According to Self-Styled Siren (critic and film historian Farran Smith Nehme), whose knowledge of silent era Hollywood is nothing short of encyclopedic, the practice of critical overcomprehension is currently being applied to Babylon (2022), a box-office failure upon release last year that also divided critics (“Bye, bye Babylon,” August 23, 2023). While the Siren believes it is a “lousy movie,” nonetheless she has noticed that there are ongoing attempts to enshrine last year's Babylon as some kind of masterwork,” which is to say, for some, the movie's initial rejection is a surefire guarantee of its ultimate value. The myth serves to shield such movies from negative reviews.
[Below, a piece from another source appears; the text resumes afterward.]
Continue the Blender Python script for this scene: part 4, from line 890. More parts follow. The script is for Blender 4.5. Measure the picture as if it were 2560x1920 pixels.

In addition, the Siren refers to a recent New York Times article about the new phenomenon of “MovieTok” influencers. The Times calls them “the new school of film critic,” observing that “some tenets of the profession—such as rendering judgments or making claims that go beyond one’s personal taste—are now considered antiquated and objectionable.” Critics of the new school are never going to make an egregious mistake like Jack Gould made with Elvis Presley. More than that, by insisting that the tenets of a previous generation of critics have become antiquated—meaning they are too old to get what’s really going on—the new school of film critics seeks to shield itself, not simply certain films, but from criticism as well. The new school influencers have little concern for the movie itself. Instead, they are far more interested in the multiple ways they can attribute significance to the movie, e.g., “outrageous,” “extravagant,” “over the top,” “mind-blowing,” “thought-provoking,” on and on. Criticism is simply a form of publicity, and the film itself a commodity.